Ancak bir sonraki adım nasıl oluyor acaba diye merak ediyorsanız, mesleği terk etmek isteyenler için kurulmuş networkler ve web siteleri de var. Yani bu bile bir pazara dönüşmüş; yaşam koçlarından tutun da hangi mesleğe daha yatkın olduğunuzu sizin için araştıran danışmanlık şirketlerine dek uzanan bir mini sektör…
Bu hizmeti veren sitelerden birine girdiğimde beni mutlu insanların ağzı kulaklarında fotoğrafları karşılıyor, altlarında eski işlerine dair söyledikleri var: “Her sabah o berbat hisle uyanıyordum!”, “Bir şeylerin değişmesi gerektiğinin farkındaydım ancak bir türlü rahatımı terk edemiyordum…”, “İşimin değer yargılarıma aykırı düştüğünü hissediyordum. Daha fazla devam edemezdim!” Mesleklerini değiştirip mutluluğu bulmuşlar belli ki… Sistem ise şöyle işliyor: Paralı üyelik karşılığında geçmişinizi, eğitiminizi, deneyiminizi ve tüm diğer ilgi alakalı bilgileri sunuyorsunuz ve “kariyer değiştirme uzmanları” pozisyonundaki bir takım insanlar size yardımcı oluyor. Neden bilmem, bana pek de sağlıklı bir sistem değilmiş gibi geliyor. Deneyim edinmeden, satın alınan bir hizmet aracılığıyla meslek seçmek fikri zaten her şeyi başa alıyor, bu noktaya da böyle gelmemiş miydik?

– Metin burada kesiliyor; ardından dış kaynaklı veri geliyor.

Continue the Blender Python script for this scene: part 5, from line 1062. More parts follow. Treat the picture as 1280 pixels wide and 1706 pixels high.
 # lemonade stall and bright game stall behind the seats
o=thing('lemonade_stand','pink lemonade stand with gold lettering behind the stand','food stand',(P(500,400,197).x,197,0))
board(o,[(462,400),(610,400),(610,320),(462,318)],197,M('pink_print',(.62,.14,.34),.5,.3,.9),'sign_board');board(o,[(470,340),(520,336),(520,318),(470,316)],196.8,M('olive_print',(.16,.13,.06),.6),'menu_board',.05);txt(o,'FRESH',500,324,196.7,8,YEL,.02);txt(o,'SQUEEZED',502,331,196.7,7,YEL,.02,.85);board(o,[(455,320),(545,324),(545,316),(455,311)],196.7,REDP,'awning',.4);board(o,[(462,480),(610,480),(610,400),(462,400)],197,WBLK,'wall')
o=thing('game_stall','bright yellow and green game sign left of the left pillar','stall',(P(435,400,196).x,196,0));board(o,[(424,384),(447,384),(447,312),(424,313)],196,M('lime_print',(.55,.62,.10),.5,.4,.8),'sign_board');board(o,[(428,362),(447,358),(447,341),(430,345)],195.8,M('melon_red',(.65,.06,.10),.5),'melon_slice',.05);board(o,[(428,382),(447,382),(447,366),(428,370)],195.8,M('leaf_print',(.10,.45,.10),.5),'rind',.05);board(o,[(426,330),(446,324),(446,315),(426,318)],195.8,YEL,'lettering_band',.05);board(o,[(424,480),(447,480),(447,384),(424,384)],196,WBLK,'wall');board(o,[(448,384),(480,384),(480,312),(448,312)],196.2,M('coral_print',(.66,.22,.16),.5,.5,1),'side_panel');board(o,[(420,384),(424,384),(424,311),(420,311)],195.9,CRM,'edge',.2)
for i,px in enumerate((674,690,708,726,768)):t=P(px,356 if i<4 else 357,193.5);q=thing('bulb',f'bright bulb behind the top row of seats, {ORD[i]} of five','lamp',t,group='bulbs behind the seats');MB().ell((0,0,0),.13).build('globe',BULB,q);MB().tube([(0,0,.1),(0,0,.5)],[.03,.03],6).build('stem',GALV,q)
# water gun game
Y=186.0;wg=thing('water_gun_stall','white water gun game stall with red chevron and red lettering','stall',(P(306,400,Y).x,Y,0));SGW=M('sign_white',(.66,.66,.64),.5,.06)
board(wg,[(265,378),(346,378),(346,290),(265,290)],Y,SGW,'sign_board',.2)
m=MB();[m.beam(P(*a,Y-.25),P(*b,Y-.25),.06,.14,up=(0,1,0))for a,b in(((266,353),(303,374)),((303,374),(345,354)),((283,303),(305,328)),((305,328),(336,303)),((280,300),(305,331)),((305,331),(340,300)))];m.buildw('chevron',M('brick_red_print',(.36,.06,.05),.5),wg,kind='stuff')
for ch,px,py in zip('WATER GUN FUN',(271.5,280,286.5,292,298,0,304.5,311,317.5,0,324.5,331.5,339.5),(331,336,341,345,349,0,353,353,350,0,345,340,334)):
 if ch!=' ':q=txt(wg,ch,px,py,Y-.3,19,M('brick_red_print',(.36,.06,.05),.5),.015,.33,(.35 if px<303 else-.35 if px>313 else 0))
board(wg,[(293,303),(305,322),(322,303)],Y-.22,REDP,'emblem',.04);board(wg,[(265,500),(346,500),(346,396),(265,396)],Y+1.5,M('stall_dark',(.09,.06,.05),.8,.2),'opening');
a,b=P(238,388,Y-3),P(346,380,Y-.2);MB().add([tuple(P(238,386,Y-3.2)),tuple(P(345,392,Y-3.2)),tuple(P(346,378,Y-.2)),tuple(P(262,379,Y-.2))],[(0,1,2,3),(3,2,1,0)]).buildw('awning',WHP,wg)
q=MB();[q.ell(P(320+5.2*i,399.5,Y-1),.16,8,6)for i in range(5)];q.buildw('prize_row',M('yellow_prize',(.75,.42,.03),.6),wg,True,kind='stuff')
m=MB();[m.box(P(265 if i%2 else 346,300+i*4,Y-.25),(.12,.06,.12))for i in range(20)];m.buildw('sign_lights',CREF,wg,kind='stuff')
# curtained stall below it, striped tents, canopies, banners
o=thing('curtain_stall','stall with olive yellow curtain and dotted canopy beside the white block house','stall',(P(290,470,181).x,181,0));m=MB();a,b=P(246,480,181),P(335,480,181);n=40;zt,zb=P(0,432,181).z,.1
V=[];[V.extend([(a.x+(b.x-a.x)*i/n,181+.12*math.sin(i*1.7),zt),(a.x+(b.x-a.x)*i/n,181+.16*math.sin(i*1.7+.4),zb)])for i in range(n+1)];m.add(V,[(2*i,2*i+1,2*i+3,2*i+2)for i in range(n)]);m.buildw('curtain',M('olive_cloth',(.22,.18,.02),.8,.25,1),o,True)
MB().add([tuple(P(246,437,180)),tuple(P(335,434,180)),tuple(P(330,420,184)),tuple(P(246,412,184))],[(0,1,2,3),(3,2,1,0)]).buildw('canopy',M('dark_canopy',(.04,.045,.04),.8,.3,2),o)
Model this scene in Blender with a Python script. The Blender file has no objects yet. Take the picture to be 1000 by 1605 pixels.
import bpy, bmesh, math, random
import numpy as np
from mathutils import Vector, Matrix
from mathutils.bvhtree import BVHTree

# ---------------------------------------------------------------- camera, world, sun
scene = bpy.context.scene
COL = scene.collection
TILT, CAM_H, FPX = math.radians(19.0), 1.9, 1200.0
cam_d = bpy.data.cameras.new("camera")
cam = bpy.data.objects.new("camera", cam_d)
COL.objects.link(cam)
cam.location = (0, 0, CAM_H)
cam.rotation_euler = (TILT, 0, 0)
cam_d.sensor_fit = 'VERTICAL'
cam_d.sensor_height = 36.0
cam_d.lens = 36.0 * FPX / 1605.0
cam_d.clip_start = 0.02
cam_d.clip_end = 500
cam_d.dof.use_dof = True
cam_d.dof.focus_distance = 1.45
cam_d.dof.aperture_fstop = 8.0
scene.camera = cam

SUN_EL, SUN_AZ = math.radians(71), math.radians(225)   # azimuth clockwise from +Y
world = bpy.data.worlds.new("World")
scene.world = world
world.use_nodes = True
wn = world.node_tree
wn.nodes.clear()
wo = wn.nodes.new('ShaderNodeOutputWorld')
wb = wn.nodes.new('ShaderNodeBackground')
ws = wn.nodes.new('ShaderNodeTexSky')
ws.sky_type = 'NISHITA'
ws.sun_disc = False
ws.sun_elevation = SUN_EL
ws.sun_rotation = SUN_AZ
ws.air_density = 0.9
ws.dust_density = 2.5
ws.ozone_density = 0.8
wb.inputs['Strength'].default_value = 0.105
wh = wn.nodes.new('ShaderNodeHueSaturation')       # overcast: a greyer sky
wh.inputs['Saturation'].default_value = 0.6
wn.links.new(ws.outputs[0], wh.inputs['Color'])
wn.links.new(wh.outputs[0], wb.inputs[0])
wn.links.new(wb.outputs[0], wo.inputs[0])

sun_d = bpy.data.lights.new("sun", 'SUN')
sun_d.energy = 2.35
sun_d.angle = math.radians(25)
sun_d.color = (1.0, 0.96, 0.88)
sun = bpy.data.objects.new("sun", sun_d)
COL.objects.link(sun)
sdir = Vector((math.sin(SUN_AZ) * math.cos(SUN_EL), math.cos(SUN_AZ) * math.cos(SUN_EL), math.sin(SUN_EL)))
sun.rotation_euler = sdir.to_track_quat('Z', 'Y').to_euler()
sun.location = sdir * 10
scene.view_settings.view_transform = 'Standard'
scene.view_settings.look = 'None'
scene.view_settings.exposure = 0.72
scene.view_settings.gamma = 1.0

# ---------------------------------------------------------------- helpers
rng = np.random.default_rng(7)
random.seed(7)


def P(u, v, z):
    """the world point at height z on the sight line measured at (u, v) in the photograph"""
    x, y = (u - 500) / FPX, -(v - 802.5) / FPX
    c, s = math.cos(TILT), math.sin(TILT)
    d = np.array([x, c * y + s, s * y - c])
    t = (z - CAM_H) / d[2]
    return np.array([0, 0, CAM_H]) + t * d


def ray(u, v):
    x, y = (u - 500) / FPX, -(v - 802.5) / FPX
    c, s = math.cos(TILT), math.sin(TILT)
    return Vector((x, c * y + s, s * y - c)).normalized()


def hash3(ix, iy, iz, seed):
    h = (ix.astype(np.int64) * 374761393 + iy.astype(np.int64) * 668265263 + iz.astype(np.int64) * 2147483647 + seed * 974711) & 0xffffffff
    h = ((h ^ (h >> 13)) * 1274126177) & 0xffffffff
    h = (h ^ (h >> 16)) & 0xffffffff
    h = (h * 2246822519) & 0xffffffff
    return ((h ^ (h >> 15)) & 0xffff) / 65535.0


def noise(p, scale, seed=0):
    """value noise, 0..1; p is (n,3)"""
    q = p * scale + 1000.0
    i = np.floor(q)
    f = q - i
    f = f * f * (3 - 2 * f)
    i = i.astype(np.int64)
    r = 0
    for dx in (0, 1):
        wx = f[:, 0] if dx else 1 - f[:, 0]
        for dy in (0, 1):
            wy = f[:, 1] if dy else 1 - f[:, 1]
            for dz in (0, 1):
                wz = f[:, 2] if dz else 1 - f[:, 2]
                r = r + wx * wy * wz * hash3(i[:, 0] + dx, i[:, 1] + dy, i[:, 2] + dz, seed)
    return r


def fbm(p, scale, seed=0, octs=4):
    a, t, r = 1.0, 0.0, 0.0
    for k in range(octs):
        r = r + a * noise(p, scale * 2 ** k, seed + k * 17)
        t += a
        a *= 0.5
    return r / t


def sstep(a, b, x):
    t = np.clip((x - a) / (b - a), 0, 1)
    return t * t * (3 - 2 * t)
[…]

Mesleğimde değişiklik yapma fikri artık zihnimde kendine sabit bir yer edindi ve bununla ilgili hangi yazıyı okuduysam, hangi siteye girdiysem, hepsinde de benzer laflarla karşılaştım: “Korkacak bir şey yok, başınıza gelen en iyi şeylerden biri olacak bu! Bugüne dek pişman olan kimse yok, birazcık planlamayla kendiniz için en doğru işi bulacaksınız.” Bu kendinden aşırı emin cümleleri okumaya başladığım anda inancım sarsılıyor. Güvensizliğe atılmaktan, ne yapacağını bilememekten bahsediyoruz esasen. Nasıl bu kadar kaygısız hissedebilir insan henüz hiçbir şeyi gerçek anlamıyla deneyimlememişken? Aynı zamanda içimde bir korku da büyümeye başlıyor: Herkes ama herkes başarıyor belki de; ya ben başaramazsam? Ya bugünkünden daha kötü olursa?
Görsel: Otto Piene, “Die Sonne reist” (1966).